Off the record

Off the record

“Mischievous” orders

Environment Minister Prakash Javadekar has overturned his predecessor Jairam Ramesh’s “mischievous” order of banning development activities in Maharashtra’s 1,000 odd villages in south Konkan citing impact on environment.

According to Javadekar, his predecessor had issued these “mischievous” orders in August 2010 banning development works in Sindhudurg and Ratnagiri districts for four months without any study. The moratorium kept on extending for a four-month period which even put on hold house repair jobs in the region.

The Kasturirangan Committee on Western Ghats had identified 112 villages in the two districts as falling in the eco-sensitive zone, but the Central order had “unnecessarily” impacted 900 other villages. The fresh order issued by the environment ministry, however, disallows any development activity in the villages identified by Kasturirangan. Now, it is learnt that the ministry is scouting for similar “improper” orders issued during the UPA regime.

Sagar Kulkarni, New Delhi

Builders’ lobby

The much awaited Rajasthan Apartment Bill 2014 has become a bone of contention for the BJP-led state government. In the last three cabinet meetings, the discussions on the bill were dropped from the agenda as state government is in a fix over deciding the provisions of the bill. Sources say due to pressure from builders and heavy weight real estate players, the draft of the bill has been changed several times.

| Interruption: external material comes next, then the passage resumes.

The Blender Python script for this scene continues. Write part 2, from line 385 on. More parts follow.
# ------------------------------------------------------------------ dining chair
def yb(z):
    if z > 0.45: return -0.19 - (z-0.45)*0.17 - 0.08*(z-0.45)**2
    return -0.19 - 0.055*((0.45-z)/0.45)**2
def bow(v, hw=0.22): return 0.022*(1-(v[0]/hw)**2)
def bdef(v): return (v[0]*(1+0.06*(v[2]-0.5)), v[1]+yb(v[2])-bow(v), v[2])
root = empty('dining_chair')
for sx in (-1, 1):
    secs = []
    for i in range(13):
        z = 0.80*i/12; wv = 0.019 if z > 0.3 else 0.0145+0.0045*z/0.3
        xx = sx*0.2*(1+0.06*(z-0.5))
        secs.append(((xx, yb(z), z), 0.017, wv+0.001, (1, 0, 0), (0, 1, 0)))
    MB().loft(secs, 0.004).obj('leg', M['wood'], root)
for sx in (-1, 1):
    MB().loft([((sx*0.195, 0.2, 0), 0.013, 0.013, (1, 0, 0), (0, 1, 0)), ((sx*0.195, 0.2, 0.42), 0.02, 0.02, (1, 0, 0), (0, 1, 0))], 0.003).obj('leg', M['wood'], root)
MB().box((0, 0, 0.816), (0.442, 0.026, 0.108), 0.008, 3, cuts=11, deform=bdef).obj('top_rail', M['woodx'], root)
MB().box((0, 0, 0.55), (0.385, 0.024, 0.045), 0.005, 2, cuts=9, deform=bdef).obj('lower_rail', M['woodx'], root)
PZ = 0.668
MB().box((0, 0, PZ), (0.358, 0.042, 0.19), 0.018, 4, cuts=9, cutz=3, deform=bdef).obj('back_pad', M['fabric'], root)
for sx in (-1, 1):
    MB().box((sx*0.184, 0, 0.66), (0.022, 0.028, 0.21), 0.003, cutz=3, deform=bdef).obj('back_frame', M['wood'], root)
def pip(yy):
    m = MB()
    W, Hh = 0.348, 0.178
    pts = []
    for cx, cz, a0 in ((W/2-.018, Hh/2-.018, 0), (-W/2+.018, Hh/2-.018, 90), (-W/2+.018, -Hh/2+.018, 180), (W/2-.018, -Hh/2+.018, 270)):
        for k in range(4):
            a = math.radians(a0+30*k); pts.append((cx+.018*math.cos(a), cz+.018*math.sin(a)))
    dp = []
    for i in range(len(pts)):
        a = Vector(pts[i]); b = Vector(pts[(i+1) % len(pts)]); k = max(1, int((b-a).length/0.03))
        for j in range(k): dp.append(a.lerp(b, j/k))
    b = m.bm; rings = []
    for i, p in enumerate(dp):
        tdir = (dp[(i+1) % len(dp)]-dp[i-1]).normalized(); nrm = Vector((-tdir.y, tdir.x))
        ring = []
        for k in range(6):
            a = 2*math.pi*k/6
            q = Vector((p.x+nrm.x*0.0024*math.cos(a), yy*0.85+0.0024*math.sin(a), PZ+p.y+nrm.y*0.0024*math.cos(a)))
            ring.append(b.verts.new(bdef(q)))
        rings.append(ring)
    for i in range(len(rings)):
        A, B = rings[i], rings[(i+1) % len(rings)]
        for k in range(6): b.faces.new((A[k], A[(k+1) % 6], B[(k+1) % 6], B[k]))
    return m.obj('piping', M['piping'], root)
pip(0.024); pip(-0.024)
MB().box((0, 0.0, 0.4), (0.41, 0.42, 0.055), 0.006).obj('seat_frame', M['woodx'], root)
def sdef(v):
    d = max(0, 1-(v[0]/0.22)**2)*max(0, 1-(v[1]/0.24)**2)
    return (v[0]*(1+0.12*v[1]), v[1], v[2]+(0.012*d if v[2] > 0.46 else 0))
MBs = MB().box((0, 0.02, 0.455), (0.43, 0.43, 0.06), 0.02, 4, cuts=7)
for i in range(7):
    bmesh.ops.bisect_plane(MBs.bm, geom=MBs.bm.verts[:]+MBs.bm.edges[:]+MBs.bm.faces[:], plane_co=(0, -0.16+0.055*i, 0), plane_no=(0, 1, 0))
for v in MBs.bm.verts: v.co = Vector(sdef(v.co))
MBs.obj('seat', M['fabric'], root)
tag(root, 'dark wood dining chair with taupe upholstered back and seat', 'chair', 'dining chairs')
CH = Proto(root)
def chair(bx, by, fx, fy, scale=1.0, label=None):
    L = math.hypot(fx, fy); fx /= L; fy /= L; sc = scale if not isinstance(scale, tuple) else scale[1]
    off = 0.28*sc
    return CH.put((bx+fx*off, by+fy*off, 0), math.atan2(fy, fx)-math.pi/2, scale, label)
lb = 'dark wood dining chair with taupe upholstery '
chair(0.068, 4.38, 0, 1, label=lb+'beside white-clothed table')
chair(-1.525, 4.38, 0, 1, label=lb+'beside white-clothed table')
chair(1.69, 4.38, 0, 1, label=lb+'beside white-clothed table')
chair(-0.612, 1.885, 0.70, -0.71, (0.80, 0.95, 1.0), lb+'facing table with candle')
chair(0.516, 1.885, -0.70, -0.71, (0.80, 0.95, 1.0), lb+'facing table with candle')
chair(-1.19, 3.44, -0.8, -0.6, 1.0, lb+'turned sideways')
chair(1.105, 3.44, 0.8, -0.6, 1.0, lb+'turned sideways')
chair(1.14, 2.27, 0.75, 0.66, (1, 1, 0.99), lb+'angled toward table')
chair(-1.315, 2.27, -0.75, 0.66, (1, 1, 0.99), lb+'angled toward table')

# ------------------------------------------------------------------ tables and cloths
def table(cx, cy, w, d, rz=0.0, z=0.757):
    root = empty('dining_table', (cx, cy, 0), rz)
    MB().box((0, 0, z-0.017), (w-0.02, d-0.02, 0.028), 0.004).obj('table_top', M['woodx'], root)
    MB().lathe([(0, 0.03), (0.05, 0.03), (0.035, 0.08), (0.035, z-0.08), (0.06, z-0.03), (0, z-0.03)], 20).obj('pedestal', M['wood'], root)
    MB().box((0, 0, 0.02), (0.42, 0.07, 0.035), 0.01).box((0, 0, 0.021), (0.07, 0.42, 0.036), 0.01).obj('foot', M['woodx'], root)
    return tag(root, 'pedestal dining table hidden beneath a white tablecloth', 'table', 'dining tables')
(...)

The government initially wanted to come up with the bill to monitor real estate segment and provide interim relief to consumers and buyers from the ill practices of real estate. The bill contained several stringent provisions, which were opposed by real estate players, who are expected to make heavy investments in Rajasthan. These players are comfortable with a bill that protects the interest of buyers but oppose the restrictions and deadline imposed on them.

Abhishek Gaur, Jaipur

“Unmasking” rebels

Odisha agriculture minister Pradip Maharathi is known for his controversial remarks. The senior Biju Janata Dal (BJD) leader dropped a bombshell recently both within his party and outside when he claimed that a conspiracy was going on within the ruling regional outfit against the chief minister and party president Naveen Patnaik. “We are going to unmask these conspirators very shortly”, he told in an interview to a local TV news channel.

The loudmouth politico did not name anybody but it was believed in party circles that his words were aimed at his cabinet colleague, parliamentary affairs minister Bikram Arokh with whom he had a bitter verbal duel in the lobby of the state assembly a few days back. The war of words, reportedly in filthy language, had not only become a major topic of discussion in the legislators’ circles but had also been extensively covered by the local media.

S T Beuria, Bhubaneswar

Buffoons and psycho

The Andhra Pradesh State Assembly currently running in the old assembly hall built by the Nizams has become a mute witness of political slugfest during its first ever Budget session after the state was divided.  While the only credible opposition, YSR Congress , which has the onus of directing the TDP government in right direction in the absence of the routed old Congress, is busy fighting for its cadre allegedly murdered by TDP henchmen.

The Leader of the Opposition Jaganmohan Reddy, in the heat of discussion, called the TDP men as buffoons while the TDP legislators called Jagan a psycho. They even said that they are afraid that YSRC MLAs might throw bombs in the Assembly, reminding the past of the faction-afflicted Jagan’s family.  Now, the people of the forsaken AP are wondering when the Assembly would take up their issues rather than calling each other names.

JBS Umanadh, Hyderabad

Drunken stupor

Drunken stupor can be pretty amusing as one of our reporters found to his surprise when a customer at the Tamil Nadu government-owned liquor retailer, TASMAC outlet quietly came, paid for a liquor bottle, whose prices had been recently hiked, and left.

Farther from the vend, he sent a few gulps down and was back at the shop little later shouting at the staff for not seeking his permission before hiking the liquor prices.The staff got stumped and could only gawk before convincing him to return without making a murmur. Who said nobody had the gall to protest the increase in liquor prices? A little liquor could bring the braveheart out of his closet.